Having called Peter for a ride, he arrived at home and found the notice on his door. The government had seized his home and all its contents. And as he sat down on the stoop in utter shock, the federal officers arrived with a warrant for his arrest. At least the jail would be someplace warm to spend the night. Turns out, tax evasion is a pretty serious offense, and though Connor didn’t believe it, he was now in the throes of some rather harsh consequences.

And so we see, despite Connor’s firmly held belief to the contrary, he was guilty of tax evasion and there was a penalty to be paid. In his case it was a severe one, and his disbelief didn’t in anyway change that reality. And so it is when it comes to Jesus, what we believe or don’t believe doesn’t change reality at all. Many people choose disbelief, ignoring the historical reality depicted in the Bible and rejecting the redemptive work of Jesus Christ. This isn’t all that surprising, actually, for Jesus said, “Wide is the gate and broad is the road that leads to destruction, and many enter through it. But small is the gate and narrow the road that leads to life, and only a few find it.” (Matthew 7:13-14)

But the reality is that you will acknowledge Jesus is Lord, whether you choose to do it now, willingly, or later, posthumously. For God has told us that He “gave him the name that is above every name, that at the name of Jesus every knee should bow, in heaven and on earth and under the earth, and every tongue acknowledge that Jesus Christ is Lord, to the glory of God the Father.” (Philippians 2:9-11)
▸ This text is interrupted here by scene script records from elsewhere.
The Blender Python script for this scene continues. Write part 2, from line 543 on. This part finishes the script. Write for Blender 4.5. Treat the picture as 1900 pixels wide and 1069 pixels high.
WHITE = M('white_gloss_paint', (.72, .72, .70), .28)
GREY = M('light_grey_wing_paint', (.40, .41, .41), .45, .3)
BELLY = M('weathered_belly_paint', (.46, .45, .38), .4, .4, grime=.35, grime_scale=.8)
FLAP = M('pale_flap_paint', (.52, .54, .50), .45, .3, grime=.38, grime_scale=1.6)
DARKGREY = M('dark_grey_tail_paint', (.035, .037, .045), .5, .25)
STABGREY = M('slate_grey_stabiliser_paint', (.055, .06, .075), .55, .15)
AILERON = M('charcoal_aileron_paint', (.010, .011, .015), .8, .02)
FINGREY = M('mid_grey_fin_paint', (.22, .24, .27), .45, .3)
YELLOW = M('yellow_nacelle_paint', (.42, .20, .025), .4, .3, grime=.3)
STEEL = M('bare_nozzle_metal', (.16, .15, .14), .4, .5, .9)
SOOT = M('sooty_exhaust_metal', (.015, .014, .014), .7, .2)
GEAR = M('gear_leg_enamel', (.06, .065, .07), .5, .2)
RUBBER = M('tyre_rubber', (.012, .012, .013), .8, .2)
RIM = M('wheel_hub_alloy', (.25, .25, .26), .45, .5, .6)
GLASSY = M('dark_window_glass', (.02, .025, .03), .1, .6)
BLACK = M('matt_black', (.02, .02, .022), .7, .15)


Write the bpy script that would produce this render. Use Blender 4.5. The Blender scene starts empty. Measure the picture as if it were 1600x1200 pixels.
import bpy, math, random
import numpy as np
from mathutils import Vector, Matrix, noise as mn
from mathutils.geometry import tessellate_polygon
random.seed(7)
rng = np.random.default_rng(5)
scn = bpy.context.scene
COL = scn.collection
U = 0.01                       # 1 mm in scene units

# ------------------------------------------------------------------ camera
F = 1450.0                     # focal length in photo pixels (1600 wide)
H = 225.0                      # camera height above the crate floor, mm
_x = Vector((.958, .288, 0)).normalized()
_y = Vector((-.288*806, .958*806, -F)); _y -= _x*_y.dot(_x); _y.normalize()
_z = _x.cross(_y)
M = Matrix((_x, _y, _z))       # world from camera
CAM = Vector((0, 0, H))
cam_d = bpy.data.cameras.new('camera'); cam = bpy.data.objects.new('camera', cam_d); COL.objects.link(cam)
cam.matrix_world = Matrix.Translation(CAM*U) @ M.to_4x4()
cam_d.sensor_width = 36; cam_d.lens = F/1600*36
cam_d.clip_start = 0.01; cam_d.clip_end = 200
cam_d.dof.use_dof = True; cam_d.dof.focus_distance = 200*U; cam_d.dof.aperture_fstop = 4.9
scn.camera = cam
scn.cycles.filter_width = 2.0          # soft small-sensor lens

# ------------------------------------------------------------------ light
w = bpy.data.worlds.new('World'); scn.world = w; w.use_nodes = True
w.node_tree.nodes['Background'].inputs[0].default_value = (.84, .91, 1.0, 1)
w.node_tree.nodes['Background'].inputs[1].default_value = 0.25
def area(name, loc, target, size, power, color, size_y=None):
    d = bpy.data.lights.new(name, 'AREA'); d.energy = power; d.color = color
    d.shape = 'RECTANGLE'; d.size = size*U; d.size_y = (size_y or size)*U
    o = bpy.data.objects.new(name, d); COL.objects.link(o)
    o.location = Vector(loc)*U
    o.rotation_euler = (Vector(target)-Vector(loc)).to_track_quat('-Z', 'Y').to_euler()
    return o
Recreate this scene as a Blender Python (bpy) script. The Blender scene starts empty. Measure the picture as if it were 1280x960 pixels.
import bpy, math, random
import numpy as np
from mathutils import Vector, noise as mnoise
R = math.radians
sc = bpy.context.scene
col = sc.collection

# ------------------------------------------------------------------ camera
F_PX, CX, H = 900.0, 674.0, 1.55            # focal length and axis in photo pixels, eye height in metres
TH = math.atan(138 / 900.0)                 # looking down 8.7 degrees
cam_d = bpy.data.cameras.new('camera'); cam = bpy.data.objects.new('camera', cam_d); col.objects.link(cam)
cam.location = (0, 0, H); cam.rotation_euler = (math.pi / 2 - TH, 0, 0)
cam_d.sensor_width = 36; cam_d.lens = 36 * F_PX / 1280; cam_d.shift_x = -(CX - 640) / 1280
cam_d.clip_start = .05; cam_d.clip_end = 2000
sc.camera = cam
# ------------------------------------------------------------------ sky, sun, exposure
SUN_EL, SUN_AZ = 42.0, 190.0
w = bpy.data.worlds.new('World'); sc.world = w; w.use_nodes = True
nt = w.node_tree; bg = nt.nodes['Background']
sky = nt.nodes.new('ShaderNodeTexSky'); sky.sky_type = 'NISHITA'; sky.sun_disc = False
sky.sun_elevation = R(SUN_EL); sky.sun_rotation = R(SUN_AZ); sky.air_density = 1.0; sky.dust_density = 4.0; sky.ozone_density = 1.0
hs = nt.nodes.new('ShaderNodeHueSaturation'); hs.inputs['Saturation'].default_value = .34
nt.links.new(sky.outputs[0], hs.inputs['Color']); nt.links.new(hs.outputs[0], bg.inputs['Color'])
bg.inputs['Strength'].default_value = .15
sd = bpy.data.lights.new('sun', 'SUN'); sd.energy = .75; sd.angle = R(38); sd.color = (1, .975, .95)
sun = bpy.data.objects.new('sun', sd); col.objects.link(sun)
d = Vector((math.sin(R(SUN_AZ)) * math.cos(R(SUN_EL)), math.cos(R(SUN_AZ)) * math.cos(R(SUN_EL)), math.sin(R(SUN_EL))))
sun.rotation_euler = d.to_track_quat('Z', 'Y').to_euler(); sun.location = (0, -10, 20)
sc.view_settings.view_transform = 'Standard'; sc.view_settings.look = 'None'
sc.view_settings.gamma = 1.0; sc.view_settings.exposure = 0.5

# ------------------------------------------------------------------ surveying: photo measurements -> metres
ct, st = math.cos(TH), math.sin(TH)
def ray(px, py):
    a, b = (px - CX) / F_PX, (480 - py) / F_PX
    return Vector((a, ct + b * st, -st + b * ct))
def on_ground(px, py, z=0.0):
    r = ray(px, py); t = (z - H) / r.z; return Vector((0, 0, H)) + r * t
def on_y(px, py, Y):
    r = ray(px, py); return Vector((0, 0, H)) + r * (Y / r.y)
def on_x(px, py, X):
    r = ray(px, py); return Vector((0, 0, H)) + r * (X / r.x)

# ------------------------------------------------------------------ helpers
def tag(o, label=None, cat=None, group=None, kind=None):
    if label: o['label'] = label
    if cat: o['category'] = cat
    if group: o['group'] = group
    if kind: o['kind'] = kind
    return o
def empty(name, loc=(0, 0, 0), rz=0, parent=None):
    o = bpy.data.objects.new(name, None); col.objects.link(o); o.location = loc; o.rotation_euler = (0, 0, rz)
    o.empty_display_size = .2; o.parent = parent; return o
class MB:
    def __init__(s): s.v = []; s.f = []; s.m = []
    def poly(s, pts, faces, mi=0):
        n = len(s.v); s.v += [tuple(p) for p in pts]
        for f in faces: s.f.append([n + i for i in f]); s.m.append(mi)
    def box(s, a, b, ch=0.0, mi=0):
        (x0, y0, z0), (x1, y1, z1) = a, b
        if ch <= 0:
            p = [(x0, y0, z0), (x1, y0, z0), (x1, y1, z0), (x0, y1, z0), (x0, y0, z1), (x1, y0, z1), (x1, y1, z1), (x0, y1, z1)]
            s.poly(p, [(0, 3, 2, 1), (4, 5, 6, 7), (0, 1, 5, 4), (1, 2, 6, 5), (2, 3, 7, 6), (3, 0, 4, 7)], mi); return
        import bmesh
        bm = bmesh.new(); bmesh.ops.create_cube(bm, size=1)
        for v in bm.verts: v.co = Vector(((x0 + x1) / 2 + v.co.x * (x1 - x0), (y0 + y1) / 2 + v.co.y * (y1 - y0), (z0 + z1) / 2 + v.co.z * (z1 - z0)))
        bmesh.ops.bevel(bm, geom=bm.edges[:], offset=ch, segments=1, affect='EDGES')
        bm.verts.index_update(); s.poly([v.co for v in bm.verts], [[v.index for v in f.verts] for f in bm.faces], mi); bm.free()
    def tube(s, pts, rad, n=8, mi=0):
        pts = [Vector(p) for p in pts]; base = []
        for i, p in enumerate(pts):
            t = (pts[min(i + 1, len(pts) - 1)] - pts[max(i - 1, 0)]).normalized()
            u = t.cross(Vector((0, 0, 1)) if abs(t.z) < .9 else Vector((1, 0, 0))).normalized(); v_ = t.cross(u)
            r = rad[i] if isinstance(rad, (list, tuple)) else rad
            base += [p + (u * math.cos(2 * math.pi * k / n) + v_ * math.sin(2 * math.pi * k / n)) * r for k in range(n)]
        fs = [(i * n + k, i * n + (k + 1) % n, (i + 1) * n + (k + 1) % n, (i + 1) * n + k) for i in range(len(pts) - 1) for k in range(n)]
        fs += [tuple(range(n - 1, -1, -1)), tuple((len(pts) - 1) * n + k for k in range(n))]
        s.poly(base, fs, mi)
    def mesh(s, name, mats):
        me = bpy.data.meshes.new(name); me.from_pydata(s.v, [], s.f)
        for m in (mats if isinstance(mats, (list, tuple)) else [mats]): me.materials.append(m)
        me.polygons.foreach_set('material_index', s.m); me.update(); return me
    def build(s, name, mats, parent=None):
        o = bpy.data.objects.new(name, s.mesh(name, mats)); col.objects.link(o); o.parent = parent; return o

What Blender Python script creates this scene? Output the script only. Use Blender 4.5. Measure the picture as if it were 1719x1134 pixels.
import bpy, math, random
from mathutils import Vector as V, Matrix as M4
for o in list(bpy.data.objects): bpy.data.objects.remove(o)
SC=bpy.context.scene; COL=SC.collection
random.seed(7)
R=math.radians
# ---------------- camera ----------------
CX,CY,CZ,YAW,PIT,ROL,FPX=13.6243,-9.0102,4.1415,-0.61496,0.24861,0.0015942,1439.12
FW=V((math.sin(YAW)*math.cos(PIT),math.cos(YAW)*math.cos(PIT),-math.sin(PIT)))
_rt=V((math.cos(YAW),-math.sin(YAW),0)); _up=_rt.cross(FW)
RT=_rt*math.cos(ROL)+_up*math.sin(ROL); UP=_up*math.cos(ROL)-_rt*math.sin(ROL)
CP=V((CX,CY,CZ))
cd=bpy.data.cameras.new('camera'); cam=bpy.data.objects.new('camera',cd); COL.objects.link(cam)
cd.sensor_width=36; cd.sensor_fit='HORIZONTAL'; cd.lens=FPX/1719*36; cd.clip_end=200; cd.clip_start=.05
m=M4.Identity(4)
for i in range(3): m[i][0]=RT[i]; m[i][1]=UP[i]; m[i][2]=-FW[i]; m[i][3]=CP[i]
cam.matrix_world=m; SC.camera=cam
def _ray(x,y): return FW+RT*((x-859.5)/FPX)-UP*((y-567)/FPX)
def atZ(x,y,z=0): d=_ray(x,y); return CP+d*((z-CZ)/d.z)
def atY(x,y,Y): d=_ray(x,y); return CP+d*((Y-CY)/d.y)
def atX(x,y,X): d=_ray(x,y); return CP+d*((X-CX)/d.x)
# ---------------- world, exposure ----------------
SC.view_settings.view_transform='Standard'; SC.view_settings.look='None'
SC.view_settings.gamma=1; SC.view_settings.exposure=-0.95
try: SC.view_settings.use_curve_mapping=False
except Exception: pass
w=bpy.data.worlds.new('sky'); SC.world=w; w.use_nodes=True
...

We all inherently know we are not perfect, that we have done wrong. Our conscious convicts us of that fact, whether we will admit it to others or not. We are being disingenuous if we deny this. And there is a penalty to be paid for our wrongs, whether we want to admit it or not. But if we walk through the small gate and accept the redemptive work of Jesus, our penalty is paid in full. Are you ready to take the narrow road?